Flight paths, reaction. You have really lost touch with reality.
I said”us” Fred. Keep up old fellow.
They can’t explain it to us (or anyone) because they have no idea how to do it, do they?
I don’t expect a special explanation for myself but I do expect government to be at least semi- competent.
I hadn’t realised you were a chemtrail conspiracy theorist! Still I’m not altogether surprised tbh.
Well, I think the reply to that is obfuscation, reaction.
If that is how you approach information then you will be last in the queue and rightly so.
In terms of explaining to anyone, maybe that will happen when there is a defined plan rather than suggestions? And when you have realized the common sense of that instead of attempting to manufacture a grievance you may then move on to realize flight paths create noise pollution to millions in the UK and elsewhere. Most of those millions just accept it as it is a consequence of how they wish to live their lives. But it still exists.
Good move: introduce another red herring, in this case flight paths, manoeuvre so that you can claim that pollution clearly caused by disturbance from flight paths is disputed, then mount your trusty steed, Rocinante, and tilt away at yet another windmill!
Why not just concentrate on your mission: to justify and defend the indefensible continuing exploitation of fossil fuels? I wonder…..
That is your interpretation, 1720. Why not just concentrate on the subject?
Do you mean fracking and its consequences?
Your replies usually are mostly obfuscation Fred. I’m glad you are admitting it.

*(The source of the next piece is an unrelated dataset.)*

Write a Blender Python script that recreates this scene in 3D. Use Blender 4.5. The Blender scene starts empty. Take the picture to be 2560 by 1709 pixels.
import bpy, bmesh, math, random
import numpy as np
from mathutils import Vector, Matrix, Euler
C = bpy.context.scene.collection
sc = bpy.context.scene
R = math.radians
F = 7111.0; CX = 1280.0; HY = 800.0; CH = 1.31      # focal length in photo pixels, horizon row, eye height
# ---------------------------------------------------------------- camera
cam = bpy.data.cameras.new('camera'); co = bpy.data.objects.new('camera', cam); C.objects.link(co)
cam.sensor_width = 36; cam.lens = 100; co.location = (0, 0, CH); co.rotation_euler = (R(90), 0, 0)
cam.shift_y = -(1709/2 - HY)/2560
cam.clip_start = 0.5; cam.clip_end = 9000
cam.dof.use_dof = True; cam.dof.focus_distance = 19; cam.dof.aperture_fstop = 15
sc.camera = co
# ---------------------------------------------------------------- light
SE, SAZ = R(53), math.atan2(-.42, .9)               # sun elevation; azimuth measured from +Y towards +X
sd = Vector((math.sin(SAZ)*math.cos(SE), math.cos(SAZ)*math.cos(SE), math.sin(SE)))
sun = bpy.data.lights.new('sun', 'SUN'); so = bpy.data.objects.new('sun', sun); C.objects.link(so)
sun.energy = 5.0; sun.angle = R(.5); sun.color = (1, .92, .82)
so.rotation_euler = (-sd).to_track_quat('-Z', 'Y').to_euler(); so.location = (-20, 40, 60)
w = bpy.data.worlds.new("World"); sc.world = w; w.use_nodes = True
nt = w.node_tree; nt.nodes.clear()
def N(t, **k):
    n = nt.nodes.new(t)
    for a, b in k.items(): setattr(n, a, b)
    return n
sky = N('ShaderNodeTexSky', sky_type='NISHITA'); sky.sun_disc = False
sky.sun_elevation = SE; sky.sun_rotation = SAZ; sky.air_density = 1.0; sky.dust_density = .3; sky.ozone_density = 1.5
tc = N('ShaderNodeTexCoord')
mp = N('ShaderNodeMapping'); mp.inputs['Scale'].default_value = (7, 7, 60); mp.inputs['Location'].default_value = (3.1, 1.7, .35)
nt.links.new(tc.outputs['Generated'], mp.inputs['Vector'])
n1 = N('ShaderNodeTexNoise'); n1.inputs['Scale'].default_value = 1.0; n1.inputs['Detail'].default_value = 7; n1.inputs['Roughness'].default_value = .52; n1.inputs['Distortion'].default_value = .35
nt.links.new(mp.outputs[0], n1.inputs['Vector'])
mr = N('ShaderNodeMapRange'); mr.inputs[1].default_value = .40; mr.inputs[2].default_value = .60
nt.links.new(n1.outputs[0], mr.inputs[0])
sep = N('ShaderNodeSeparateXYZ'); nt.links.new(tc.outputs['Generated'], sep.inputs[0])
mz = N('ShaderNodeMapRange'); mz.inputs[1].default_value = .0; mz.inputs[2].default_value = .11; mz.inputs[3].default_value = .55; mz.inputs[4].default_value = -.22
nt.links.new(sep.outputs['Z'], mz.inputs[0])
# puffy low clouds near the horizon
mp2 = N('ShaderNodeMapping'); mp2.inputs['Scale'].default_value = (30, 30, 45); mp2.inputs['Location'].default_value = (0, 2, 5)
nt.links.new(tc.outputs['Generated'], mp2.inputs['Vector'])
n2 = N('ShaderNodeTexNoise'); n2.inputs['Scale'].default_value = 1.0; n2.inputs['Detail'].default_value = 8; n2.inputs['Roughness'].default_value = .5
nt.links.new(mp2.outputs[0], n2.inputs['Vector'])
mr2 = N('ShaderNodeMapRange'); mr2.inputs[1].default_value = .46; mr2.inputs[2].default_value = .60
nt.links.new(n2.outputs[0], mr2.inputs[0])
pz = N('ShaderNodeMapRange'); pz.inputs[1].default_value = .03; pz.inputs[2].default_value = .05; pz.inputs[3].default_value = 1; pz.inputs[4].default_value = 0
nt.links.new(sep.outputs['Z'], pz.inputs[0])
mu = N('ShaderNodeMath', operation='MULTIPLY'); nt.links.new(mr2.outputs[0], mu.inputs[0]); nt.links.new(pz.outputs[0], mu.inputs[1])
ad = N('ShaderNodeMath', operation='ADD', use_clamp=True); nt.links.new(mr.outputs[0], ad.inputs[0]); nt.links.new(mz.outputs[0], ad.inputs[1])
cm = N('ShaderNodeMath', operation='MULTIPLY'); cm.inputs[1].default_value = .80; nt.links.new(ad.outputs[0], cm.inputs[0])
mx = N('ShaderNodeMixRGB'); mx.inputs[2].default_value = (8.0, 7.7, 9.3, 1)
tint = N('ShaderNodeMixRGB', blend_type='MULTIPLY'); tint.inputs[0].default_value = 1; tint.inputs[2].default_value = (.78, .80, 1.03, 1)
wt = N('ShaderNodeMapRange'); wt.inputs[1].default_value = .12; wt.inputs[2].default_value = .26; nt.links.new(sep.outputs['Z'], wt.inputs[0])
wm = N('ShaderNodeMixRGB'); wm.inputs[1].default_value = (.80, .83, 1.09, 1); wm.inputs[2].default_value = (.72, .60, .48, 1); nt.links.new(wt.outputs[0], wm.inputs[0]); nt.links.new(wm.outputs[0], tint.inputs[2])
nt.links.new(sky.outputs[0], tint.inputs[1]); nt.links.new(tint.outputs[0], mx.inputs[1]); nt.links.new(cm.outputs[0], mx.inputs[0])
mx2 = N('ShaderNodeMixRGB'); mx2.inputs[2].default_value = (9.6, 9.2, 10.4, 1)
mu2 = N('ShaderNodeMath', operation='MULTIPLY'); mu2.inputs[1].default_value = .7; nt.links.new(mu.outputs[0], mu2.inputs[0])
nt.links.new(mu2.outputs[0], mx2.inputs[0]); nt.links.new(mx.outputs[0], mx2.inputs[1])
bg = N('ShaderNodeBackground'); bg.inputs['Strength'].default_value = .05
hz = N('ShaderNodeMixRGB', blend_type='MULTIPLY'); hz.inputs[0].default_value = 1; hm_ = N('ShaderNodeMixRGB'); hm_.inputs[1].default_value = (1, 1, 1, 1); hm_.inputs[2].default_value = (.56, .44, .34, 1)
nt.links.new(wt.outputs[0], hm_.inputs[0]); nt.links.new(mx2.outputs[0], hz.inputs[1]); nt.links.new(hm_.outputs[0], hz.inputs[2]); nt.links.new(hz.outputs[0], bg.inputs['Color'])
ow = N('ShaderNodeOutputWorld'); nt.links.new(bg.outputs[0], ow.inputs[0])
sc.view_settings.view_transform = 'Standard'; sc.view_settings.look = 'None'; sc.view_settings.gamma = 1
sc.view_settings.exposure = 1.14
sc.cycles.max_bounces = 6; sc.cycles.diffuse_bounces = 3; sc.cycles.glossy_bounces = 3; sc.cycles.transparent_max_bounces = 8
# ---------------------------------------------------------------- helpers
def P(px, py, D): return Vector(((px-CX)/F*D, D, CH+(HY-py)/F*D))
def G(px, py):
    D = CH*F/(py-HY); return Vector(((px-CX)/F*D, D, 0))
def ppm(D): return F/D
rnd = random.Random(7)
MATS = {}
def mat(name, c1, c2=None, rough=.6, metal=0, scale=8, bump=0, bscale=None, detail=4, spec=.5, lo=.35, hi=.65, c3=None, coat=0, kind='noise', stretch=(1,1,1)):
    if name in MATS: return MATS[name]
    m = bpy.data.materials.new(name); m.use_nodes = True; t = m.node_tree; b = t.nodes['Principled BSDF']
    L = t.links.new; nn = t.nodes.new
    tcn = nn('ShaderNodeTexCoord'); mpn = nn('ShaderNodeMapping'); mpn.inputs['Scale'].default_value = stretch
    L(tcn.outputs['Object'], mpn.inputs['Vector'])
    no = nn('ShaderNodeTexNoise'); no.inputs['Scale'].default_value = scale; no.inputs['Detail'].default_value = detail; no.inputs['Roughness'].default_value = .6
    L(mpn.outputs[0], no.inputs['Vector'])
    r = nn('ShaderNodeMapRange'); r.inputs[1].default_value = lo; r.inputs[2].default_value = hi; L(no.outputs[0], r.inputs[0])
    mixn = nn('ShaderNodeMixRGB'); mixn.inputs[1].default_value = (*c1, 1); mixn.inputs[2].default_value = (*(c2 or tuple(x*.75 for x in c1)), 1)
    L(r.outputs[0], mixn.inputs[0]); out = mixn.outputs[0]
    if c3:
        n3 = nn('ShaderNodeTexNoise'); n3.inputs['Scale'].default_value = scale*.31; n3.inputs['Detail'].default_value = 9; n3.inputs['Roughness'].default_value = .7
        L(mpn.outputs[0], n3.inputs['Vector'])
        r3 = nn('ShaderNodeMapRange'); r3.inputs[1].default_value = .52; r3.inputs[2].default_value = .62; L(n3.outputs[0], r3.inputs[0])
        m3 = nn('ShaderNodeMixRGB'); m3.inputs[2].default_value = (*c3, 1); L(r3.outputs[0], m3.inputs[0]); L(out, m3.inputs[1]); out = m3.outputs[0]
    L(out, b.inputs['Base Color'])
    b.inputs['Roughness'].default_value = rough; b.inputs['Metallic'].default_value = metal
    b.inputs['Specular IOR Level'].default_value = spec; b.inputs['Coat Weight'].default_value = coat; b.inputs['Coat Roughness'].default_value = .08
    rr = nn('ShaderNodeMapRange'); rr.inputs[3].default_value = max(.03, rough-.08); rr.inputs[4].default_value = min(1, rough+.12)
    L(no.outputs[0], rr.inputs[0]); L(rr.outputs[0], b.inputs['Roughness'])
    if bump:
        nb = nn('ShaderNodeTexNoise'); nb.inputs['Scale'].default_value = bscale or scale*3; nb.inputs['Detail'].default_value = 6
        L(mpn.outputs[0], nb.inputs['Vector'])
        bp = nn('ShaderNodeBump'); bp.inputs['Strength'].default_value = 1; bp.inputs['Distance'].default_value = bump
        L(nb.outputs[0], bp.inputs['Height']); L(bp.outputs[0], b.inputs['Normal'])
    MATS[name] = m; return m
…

100 miles away from any airport most planes will be flying at about 40,000 feet and even someone as desperate to find an another issue to distract with as you would struggle to be irritated by their audible noise at ground level.
You have made a bit of a fool of yourself again here Fred, and digging deeper isn’t really helping you.
Oh really, reaction?
Strange that many are disturbed, but also interesting that many are not-in that they just get used to it! Perhaps you have made a bit of a fool of yourself suggesting that people may get used to impacts and disturbance. Being compensated for such impacts and disturbance may make getting used to it a little easier!
It may indeed, EA. But sugaring the pill is not acceptable if the pill won’t make you any better. It’s called a bribe, designed to persuade you to accept something morally suspect and definitely not in your best interests. It corrupts (with apologies to Portia) “him that gives and him that takes”.
Except I didn’t suggest that people may get used to impacts and disturbance. I pointed out that airplanes at 40k feet don’t really disturb anyone (except supersensitive people like you perhaps)
Stop digging while your head is above ground Fred.
PS Great resultsat LCC today and FBC last night eh?
They won’t get support from around the PNR site. That means starting all over again. They need to have wells strategically placed for infrastructure connections so even if they got support for 1 site they wouldn’t know if that support would be there for the next one. After seeing what a mess 1 site makes the next in line would be unlikely to offer support. When Labour get in they will ban it anyway. Then there is the constant unknown of when the big seismic event comes along and shuts the industry down forever. A few mug punters will go with the hype but UK shale gas will never happen.